Sunday, October 23, 2016

Soaking Up The Stick Marsh On A Day That Really Feels Like Autumn



You know that feeling when spring weather kicks in after a long winter up north?

It's 74 degrees, no humidity and you have an extra pop to your step and boundless energy.

That's the feeling Floridians get when the long humid summer gives way to a cool crisp autumn for the first time of the year.

Like this past weekend.

It's usually late October or early November when the sweat-soaked shirts give way to dry tops and as a transplanted New Yorker I call this dry weather in Florida "regular weather."

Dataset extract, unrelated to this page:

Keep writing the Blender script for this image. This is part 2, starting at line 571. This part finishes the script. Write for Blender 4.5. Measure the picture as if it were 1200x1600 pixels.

It's why Floridians put up with hurricanes and emotion-draining threats of hurricanes and muggy months half the year.

So, today I dove head first into our lovely weather by cycling 30 miles in the morning from Vero Beach to Sebastian and back in the morning, and then taking the Pugsley to the Stick Marsh outside Fellsmere and Sebastian in northwest Indian River County.



After moving back to Florida from Vegas and the West, I appreciate the serene and tranquil beauty of the Florida that you don't see in TV shows and movies.

The Stick Marsh is one of many unheralded natural gems in Indian River County.

Someone with deep pockets will discover the ecotourism gold mine around here and put the county as a ecotourism mecca on the map one day.